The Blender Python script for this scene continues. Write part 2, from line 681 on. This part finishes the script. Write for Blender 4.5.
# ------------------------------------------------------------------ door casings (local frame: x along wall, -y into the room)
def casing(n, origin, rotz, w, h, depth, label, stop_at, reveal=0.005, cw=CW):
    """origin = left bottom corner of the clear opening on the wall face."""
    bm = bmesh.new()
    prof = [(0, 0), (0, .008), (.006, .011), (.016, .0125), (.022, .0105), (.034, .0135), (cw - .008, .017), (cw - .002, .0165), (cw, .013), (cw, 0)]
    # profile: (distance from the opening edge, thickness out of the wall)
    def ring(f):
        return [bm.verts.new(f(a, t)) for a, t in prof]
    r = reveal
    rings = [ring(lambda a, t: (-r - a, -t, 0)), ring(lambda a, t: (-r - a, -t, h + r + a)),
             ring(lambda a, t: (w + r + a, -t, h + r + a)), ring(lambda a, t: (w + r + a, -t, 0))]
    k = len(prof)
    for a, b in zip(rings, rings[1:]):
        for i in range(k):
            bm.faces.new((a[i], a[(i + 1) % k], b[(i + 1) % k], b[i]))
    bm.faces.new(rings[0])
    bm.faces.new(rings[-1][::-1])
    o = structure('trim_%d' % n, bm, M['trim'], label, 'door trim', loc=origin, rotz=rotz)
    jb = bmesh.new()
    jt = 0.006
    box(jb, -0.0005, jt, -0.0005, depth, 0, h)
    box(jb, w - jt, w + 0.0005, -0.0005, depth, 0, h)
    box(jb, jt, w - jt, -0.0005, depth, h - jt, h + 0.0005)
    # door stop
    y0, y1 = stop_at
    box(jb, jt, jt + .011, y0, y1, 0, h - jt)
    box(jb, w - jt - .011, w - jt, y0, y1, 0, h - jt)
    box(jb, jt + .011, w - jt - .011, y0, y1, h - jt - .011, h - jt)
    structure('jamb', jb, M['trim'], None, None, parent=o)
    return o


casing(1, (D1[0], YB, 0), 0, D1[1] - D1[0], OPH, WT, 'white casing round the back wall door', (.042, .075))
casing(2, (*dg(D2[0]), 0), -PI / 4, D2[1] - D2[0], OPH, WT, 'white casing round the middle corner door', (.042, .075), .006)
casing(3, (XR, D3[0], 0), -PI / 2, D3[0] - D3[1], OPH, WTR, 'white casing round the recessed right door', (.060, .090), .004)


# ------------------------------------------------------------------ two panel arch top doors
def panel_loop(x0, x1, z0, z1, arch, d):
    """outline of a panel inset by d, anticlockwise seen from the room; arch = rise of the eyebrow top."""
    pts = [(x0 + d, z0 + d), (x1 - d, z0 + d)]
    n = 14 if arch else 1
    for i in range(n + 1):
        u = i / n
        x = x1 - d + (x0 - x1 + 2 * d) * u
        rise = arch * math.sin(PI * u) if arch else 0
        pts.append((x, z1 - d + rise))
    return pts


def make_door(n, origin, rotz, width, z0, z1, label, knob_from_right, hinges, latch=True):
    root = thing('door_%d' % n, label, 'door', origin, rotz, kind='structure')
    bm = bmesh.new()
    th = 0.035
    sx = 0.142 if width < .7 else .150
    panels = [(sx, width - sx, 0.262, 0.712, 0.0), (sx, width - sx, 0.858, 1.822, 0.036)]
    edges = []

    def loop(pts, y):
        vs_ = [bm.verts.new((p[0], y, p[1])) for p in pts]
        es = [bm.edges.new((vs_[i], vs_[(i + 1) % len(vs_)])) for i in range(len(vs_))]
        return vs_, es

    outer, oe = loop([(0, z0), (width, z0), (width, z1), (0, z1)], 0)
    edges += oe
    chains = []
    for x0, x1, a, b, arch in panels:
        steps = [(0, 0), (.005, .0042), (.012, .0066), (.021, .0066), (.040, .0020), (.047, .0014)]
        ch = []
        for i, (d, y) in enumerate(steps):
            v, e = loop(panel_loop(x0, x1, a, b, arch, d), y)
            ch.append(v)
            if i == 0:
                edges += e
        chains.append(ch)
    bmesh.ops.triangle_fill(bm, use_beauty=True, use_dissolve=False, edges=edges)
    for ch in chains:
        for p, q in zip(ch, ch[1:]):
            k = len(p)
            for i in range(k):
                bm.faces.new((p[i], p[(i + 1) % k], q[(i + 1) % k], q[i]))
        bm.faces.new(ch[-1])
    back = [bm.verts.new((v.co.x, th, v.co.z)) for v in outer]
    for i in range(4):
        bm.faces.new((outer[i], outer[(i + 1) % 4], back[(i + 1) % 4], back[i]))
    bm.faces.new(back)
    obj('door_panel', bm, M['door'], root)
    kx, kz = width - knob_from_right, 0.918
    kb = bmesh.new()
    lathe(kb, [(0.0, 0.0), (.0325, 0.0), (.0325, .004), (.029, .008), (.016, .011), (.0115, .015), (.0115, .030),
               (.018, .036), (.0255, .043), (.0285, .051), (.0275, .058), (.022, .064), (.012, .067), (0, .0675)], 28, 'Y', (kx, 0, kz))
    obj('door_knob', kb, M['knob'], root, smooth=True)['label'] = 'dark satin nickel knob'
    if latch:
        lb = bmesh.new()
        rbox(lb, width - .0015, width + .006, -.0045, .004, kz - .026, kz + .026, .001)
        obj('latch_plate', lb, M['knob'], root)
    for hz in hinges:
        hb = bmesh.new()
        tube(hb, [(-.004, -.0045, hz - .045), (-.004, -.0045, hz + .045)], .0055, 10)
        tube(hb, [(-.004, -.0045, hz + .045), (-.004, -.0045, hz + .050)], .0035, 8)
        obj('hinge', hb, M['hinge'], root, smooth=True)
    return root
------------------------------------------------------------
▶ To do
Reproduce all of the material above word for word.

▶ Complete response
The Blender Python script for this scene continues. Write part 2, from line 681 on. This part finishes the script. Write for Blender 4.5.
# ------------------------------------------------------------------ door casings (local frame: x along wall, -y into the room)
def casing(n, origin, rotz, w, h, depth, label, stop_at, reveal=0.005, cw=CW):
    """origin = left bottom corner of the clear opening on the wall face."""
    bm = bmesh.new()
    prof = [(0, 0), (0, .008), (.006, .011), (.016, .0125), (.022, .0105), (.034, .0135), (cw - .008, .017), (cw - .002, .0165), (cw, .013), (cw, 0)]
    # profile: (distance from the opening edge, thickness out of the wall)
    def ring(f):
        return [bm.verts.new(f(a, t)) for a, t in prof]
    r = reveal
    rings = [ring(lambda a, t: (-r - a, -t, 0)), ring(lambda a, t: (-r - a, -t, h + r + a)),
             ring(lambda a, t: (w + r + a, -t, h + r + a)), ring(lambda a, t: (w + r + a, -t, 0))]
    k = len(prof)
    for a, b in zip(rings, rings[1:]):
        for i in range(k):
            bm.faces.new((a[i], a[(i + 1) % k], b[(i + 1) % k], b[i]))
    bm.faces.new(rings[0])
    bm.faces.new(rings[-1][::-1])
    o = structure('trim_%d' % n, bm, M['trim'], label, 'door trim', loc=origin, rotz=rotz)
    jb = bmesh.new()
    jt = 0.006
    box(jb, -0.0005, jt, -0.0005, depth, 0, h)
    box(jb, w - jt, w + 0.0005, -0.0005, depth, 0, h)
    box(jb, jt, w - jt, -0.0005, depth, h - jt, h + 0.0005)
    # door stop
    y0, y1 = stop_at
    box(jb, jt, jt + .011, y0, y1, 0, h - jt)
    box(jb, w - jt - .011, w - jt, y0, y1, 0, h - jt)
    box(jb, jt + .011, w - jt - .011, y0, y1, h - jt - .011, h - jt)
    structure('jamb', jb, M['trim'], None, None, parent=o)
    return o


casing(1, (D1[0], YB, 0), 0, D1[1] - D1[0], OPH, WT, 'white casing round the back wall door', (.042, .075))
casing(2, (*dg(D2[0]), 0), -PI / 4, D2[1] - D2[0], OPH, WT, 'white casing round the middle corner door', (.042, .075), .006)
casing(3, (XR, D3[0], 0), -PI / 2, D3[0] - D3[1], OPH, WTR, 'white casing round the recessed right door', (.060, .090), .004)


# ------------------------------------------------------------------ two panel arch top doors
def panel_loop(x0, x1, z0, z1, arch, d):
    """outline of a panel inset by d, anticlockwise seen from the room; arch = rise of the eyebrow top."""
    pts = [(x0 + d, z0 + d), (x1 - d, z0 + d)]
    n = 14 if arch else 1
    for i in range(n + 1):
        u = i / n
        x = x1 - d + (x0 - x1 + 2 * d) * u
        rise = arch * math.sin(PI * u) if arch else 0
        pts.append((x, z1 - d + rise))
    return pts


def make_door(n, origin, rotz, width, z0, z1, label, knob_from_right, hinges, latch=True):
    root = thing('door_%d' % n, label, 'door', origin, rotz, kind='structure')
    bm = bmesh.new()
    th = 0.035
    sx = 0.142 if width < .7 else .150
    panels = [(sx, width - sx, 0.262, 0.712, 0.0), (sx, width - sx, 0.858, 1.822, 0.036)]
    edges = []

    def loop(pts, y):
        vs_ = [bm.verts.new((p[0], y, p[1])) for p in pts]
        es = [bm.edges.new((vs_[i], vs_[(i + 1) % len(vs_)])) for i in range(len(vs_))]
        return vs_, es

    outer, oe = loop([(0, z0), (width, z0), (width, z1), (0, z1)], 0)
    edges += oe
    chains = []
    for x0, x1, a, b, arch in panels:
        steps = [(0, 0), (.005, .0042), (.012, .0066), (.021, .0066), (.040, .0020), (.047, .0014)]
        ch = []
        for i, (d, y) in enumerate(steps):
            v, e = loop(panel_loop(x0, x1, a, b, arch, d), y)
            ch.append(v)
            if i == 0:
                edges += e
        chains.append(ch)
    bmesh.ops.triangle_fill(bm, use_beauty=True, use_dissolve=False, edges=edges)
    for ch in chains:
        for p, q in zip(ch, ch[1:]):
            k = len(p)
            for i in range(k):
                bm.faces.new((p[i], p[(i + 1) % k], q[(i + 1) % k], q[i]))
        bm.faces.new(ch[-1])
    back = [bm.verts.new((v.co.x, th, v.co.z)) for v in outer]
    for i in range(4):
        bm.faces.new((outer[i], outer[(i + 1) % 4], back[(i + 1) % 4], back[i]))
    bm.faces.new(back)
    obj('door_panel', bm, M['door'], root)
    kx, kz = width - knob_from_right, 0.918
    kb = bmesh.new()
    lathe(kb, [(0.0, 0.0), (.0325, 0.0), (.0325, .004), (.029, .008), (.016, .011), (.0115, .015), (.0115, .030),
               (.018, .036), (.0255, .043), (.0285, .051), (.0275, .058), (.022, .064), (.012, .067), (0, .0675)], 28, 'Y', (kx, 0, kz))
    obj('door_knob', kb, M['knob'], root, smooth=True)['label'] = 'dark satin nickel knob'
    if latch:
        lb = bmesh.new()
        rbox(lb, width - .0015, width + .006, -.0045, .004, kz - .026, kz + .026, .001)
        obj('latch_plate', lb, M['knob'], root)
    for hz in hinges:
        hb = bmesh.new()
        tube(hb, [(-.004, -.0045, hz - .045), (-.004, -.0045, hz + .045)], .0055, 10)
        tube(hb, [(-.004, -.0045, hz + .045), (-.004, -.0045, hz + .050)], .0035, 8)
        obj('hinge', hb, M['hinge'], root, smooth=True)
    return root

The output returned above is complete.